Find "Ss.append(rb * 0.26" in the data below; transcribe the line it appears on and each line after it, exactly, to the end, and nothing else.

[Rows]:
★ ★ ★

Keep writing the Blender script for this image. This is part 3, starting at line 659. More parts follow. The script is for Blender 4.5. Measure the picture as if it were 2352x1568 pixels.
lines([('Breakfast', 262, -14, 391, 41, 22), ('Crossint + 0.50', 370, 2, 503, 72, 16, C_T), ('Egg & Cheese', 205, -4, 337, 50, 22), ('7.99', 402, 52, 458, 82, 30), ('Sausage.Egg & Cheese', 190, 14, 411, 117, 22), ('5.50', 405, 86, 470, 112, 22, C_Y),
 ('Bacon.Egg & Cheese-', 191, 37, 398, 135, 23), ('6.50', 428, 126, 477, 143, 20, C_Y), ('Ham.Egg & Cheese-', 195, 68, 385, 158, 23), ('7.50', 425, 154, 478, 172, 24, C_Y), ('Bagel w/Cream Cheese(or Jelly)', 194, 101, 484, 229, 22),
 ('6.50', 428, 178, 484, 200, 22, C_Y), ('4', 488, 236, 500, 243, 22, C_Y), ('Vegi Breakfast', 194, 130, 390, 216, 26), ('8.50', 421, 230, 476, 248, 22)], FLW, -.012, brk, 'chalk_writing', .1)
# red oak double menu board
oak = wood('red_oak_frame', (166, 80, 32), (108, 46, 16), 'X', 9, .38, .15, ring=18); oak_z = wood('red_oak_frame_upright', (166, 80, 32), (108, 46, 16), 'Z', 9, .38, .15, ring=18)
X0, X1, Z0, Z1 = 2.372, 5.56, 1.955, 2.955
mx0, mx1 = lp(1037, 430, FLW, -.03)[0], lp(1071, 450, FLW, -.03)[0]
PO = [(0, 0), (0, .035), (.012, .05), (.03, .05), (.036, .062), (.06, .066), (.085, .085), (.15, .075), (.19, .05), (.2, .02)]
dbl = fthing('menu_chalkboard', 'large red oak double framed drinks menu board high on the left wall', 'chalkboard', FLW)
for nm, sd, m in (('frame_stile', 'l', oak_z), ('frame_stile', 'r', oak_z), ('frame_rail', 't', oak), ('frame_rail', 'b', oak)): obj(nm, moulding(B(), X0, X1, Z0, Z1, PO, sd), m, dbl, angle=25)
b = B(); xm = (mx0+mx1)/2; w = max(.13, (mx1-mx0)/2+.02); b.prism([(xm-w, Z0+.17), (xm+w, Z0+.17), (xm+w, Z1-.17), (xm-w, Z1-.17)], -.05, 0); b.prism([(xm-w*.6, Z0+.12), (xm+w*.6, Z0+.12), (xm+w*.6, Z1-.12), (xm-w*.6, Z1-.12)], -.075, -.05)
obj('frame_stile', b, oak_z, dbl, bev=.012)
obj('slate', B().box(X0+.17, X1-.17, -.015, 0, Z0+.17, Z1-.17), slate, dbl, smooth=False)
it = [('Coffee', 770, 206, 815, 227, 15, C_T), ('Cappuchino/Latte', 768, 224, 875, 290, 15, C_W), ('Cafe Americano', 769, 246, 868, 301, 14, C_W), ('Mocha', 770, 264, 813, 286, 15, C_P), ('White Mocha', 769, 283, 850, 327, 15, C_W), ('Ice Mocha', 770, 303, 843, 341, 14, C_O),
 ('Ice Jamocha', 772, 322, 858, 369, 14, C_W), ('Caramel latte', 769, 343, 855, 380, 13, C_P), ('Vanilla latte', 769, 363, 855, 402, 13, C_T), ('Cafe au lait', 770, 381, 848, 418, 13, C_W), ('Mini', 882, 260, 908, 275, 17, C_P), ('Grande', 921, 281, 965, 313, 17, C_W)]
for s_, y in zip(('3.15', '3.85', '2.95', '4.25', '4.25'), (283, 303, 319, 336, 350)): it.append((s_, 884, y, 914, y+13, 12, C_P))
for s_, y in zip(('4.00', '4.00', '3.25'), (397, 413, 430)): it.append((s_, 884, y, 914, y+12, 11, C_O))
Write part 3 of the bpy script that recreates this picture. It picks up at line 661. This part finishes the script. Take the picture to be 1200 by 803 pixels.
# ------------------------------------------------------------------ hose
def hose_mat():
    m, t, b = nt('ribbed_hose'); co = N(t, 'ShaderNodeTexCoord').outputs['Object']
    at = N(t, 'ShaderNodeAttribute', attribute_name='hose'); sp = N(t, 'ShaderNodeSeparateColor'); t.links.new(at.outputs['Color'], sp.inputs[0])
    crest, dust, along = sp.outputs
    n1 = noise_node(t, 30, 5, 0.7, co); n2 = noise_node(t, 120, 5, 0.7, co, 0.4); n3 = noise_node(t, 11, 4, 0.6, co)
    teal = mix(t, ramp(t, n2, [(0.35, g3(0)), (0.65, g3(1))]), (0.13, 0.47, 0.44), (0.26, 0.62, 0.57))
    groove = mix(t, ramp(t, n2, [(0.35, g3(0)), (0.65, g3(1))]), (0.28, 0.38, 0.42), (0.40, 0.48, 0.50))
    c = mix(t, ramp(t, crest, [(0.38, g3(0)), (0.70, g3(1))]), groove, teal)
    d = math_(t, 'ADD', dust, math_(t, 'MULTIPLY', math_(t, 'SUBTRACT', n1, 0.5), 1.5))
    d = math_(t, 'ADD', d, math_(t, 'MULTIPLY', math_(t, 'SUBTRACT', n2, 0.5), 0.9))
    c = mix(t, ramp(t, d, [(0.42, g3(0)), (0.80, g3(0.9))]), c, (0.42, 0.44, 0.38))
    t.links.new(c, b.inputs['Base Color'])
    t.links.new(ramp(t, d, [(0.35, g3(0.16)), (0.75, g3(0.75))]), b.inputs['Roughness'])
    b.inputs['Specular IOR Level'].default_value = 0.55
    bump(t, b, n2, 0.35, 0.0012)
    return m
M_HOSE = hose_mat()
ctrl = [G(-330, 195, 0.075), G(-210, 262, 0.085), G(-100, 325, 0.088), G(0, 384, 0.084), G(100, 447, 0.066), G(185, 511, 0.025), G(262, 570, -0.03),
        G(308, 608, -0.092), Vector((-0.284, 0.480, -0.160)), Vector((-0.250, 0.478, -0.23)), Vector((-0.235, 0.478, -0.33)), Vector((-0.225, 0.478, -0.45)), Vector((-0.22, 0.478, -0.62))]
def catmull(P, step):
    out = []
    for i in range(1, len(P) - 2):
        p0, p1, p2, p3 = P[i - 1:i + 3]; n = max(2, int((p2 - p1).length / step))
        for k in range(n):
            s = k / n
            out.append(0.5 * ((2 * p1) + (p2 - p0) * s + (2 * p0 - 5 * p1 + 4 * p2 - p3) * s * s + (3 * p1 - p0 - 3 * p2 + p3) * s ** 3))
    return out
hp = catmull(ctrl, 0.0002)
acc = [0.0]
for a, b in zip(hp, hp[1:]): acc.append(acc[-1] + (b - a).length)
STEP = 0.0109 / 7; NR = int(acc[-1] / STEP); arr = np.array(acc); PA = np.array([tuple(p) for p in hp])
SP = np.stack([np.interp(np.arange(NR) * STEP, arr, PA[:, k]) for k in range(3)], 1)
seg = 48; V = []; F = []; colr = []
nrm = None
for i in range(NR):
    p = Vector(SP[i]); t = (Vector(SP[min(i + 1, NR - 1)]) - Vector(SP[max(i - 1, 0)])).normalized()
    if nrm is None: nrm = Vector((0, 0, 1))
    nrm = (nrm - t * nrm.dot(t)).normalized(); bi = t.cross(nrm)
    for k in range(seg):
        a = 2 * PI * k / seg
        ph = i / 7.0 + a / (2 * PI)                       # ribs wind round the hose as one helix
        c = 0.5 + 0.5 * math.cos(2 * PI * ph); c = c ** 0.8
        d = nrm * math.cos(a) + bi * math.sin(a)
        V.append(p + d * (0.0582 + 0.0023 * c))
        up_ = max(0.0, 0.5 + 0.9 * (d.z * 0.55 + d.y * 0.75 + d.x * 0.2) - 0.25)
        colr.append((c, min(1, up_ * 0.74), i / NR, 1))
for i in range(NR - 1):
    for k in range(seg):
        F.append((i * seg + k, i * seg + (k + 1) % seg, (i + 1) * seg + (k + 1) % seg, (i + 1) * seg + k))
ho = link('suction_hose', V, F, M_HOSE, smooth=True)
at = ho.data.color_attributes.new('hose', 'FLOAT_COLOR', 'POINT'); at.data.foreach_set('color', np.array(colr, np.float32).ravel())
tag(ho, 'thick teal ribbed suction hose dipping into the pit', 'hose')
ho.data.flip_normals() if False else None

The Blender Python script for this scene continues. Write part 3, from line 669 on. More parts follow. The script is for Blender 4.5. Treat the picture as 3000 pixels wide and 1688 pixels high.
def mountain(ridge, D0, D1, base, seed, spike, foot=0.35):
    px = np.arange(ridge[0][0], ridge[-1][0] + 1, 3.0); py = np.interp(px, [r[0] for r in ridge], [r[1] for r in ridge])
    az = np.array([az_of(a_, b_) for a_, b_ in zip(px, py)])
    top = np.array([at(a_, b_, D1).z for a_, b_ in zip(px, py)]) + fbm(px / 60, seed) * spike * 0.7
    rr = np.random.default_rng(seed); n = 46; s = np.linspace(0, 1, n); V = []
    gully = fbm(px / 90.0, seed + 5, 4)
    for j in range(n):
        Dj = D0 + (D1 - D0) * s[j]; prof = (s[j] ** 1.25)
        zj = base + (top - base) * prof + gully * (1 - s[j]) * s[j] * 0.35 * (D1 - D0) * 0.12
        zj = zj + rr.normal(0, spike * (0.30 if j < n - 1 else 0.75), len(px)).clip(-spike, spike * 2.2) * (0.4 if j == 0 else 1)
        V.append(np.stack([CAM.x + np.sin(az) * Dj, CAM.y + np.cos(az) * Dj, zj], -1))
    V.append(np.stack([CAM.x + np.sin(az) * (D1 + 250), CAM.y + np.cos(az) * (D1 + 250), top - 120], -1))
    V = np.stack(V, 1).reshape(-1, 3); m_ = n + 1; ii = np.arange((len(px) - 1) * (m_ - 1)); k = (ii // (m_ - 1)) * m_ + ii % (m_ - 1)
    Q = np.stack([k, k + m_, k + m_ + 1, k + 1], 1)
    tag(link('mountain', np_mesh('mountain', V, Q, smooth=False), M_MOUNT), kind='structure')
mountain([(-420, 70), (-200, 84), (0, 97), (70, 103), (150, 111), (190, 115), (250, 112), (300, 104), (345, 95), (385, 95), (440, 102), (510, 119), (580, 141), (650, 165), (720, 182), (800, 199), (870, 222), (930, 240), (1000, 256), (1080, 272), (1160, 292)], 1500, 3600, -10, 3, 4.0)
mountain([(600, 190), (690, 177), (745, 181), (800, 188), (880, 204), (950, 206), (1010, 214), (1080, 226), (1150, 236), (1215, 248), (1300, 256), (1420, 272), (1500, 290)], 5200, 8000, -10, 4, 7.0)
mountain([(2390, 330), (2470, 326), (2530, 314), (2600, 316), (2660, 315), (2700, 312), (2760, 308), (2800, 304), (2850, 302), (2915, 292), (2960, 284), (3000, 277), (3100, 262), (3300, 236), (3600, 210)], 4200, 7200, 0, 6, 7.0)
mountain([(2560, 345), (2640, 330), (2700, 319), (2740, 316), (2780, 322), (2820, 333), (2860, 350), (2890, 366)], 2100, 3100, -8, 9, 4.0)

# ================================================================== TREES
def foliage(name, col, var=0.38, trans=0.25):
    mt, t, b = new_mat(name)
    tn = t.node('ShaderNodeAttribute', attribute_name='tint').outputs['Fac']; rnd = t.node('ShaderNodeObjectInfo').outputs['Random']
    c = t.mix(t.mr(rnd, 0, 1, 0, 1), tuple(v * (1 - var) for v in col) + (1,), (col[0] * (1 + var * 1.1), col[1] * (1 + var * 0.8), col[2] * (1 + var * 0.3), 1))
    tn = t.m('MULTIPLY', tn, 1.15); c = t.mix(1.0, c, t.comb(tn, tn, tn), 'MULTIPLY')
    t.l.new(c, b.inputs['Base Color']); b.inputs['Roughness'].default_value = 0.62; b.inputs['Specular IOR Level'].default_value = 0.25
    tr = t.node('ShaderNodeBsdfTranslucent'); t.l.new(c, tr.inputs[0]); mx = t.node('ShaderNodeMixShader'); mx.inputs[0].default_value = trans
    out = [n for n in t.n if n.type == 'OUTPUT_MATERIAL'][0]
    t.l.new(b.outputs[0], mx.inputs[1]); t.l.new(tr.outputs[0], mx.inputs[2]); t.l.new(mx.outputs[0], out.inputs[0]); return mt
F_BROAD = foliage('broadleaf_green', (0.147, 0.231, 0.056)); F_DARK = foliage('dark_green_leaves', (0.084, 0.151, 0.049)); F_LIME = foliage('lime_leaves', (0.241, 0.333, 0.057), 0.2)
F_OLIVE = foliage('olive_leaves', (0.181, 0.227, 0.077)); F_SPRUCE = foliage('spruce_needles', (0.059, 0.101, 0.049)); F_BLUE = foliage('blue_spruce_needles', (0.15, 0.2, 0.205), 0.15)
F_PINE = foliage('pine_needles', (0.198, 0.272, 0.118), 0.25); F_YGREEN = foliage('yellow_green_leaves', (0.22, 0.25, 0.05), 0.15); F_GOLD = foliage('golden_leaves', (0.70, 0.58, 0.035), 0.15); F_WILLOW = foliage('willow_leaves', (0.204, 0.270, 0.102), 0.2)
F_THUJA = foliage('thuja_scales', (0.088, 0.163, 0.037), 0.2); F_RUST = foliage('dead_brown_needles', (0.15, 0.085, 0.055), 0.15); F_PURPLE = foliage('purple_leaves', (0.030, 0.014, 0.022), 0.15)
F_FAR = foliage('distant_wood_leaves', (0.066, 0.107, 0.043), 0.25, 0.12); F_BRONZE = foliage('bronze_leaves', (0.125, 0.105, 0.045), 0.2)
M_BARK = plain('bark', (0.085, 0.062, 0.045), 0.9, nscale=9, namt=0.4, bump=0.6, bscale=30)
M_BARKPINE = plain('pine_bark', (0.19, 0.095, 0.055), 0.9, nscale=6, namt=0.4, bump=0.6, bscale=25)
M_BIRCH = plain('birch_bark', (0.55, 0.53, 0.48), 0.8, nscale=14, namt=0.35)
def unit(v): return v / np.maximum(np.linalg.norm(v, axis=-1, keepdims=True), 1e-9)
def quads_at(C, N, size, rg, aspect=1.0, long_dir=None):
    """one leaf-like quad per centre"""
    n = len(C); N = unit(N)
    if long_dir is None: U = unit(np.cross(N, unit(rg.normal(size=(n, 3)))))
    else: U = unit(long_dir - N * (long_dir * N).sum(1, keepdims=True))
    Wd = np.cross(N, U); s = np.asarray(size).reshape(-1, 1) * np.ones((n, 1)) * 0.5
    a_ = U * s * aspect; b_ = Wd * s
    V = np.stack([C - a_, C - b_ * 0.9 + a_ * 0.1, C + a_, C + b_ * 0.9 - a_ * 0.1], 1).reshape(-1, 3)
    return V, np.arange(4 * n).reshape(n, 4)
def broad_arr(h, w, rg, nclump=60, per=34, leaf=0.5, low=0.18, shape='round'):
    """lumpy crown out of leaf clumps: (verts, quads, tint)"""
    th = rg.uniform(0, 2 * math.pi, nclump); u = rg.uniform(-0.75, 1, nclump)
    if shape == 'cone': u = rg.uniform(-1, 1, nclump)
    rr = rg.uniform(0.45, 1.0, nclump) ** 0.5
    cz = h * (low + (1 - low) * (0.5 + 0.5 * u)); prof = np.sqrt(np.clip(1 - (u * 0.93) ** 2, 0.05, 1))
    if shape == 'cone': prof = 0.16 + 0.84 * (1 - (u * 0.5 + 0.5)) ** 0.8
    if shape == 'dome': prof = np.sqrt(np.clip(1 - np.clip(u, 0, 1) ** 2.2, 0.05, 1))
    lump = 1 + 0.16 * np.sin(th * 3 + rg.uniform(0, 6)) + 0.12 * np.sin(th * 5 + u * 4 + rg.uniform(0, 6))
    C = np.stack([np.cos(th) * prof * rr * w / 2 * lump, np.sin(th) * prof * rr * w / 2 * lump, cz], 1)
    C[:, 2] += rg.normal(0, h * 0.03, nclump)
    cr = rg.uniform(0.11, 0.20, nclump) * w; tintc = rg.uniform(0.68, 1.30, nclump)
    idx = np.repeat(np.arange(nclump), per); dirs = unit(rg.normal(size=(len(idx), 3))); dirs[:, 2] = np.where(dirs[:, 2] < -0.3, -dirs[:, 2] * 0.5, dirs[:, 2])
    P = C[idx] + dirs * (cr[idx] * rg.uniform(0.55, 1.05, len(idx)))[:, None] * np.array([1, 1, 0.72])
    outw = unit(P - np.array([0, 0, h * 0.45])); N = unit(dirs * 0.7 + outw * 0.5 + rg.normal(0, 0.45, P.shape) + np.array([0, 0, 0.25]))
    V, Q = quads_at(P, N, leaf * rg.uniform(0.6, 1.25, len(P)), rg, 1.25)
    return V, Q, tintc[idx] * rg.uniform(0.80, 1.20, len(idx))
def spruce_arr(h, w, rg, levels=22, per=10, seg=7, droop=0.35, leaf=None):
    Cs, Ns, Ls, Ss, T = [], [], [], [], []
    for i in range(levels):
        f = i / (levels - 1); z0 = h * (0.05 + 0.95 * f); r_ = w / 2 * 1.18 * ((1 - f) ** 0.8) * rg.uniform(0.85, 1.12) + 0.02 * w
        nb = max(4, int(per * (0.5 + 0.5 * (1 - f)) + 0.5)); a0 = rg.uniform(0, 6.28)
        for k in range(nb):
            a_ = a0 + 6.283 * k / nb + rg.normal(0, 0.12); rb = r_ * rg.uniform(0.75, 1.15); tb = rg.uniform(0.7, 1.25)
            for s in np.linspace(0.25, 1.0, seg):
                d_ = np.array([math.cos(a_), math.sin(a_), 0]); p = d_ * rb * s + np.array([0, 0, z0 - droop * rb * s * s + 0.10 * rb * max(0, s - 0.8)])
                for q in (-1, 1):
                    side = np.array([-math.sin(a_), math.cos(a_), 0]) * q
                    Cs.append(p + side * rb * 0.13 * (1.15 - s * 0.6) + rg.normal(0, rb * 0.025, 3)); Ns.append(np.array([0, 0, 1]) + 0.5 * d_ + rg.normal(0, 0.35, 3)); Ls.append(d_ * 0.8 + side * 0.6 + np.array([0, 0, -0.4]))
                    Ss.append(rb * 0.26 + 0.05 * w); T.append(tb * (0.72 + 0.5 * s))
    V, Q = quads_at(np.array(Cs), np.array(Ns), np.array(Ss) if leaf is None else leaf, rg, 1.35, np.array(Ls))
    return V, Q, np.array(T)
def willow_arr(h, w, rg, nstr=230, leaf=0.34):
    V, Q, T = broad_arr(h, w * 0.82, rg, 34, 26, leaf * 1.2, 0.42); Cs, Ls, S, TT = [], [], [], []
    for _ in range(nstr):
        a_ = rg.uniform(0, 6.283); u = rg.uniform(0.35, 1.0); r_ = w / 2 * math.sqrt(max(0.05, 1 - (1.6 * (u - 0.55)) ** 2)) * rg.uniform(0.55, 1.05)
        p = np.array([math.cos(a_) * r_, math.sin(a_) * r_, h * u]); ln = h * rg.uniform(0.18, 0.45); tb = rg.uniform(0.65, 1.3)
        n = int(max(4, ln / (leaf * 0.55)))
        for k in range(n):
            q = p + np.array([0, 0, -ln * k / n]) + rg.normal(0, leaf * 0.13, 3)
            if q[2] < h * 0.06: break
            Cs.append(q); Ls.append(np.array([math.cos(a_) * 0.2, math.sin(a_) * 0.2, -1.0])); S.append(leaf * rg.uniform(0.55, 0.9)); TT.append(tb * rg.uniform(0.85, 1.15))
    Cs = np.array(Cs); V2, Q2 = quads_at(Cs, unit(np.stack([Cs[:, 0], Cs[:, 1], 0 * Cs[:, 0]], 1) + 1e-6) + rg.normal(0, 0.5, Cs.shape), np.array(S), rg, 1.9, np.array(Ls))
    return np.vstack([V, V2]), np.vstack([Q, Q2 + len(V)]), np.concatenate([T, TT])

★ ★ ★

[Result for this exercise]:
                    Ss.append(rb * 0.26 + 0.05 * w); T.append(tb * (0.72 + 0.5 * s))
    V, Q = quads_at(np.array(Cs), np.array(Ns), np.array(Ss) if leaf is None else leaf, rg, 1.35, np.array(Ls))
    return V, Q, np.array(T)
def willow_arr(h, w, rg, nstr=230, leaf=0.34):
    V, Q, T = broad_arr(h, w * 0.82, rg, 34, 26, leaf * 1.2, 0.42); Cs, Ls, S, TT = [], [], [], []
    for _ in range(nstr):
        a_ = rg.uniform(0, 6.283); u = rg.uniform(0.35, 1.0); r_ = w / 2 * math.sqrt(max(0.05, 1 - (1.6 * (u - 0.55)) ** 2)) * rg.uniform(0.55, 1.05)
        p = np.array([math.cos(a_) * r_, math.sin(a_) * r_, h * u]); ln = h * rg.uniform(0.18, 0.45); tb = rg.uniform(0.65, 1.3)
        n = int(max(4, ln / (leaf * 0.55)))
        for k in range(n):
            q = p + np.array([0, 0, -ln * k / n]) + rg.normal(0, leaf * 0.13, 3)
            if q[2] < h * 0.06: break
            Cs.append(q); Ls.append(np.array([math.cos(a_) * 0.2, math.sin(a_) * 0.2, -1.0])); S.append(leaf * rg.uniform(0.55, 0.9)); TT.append(tb * rg.uniform(0.85, 1.15))
    Cs = np.array(Cs); V2, Q2 = quads_at(Cs, unit(np.stack([Cs[:, 0], Cs[:, 1], 0 * Cs[:, 0]], 1) + 1e-6) + rg.normal(0, 0.5, Cs.shape), np.array(S), rg, 1.9, np.array(Ls))
    return np.vstack([V, V2]), np.vstack([Q, Q2 + len(V)]), np.concatenate([T, TT])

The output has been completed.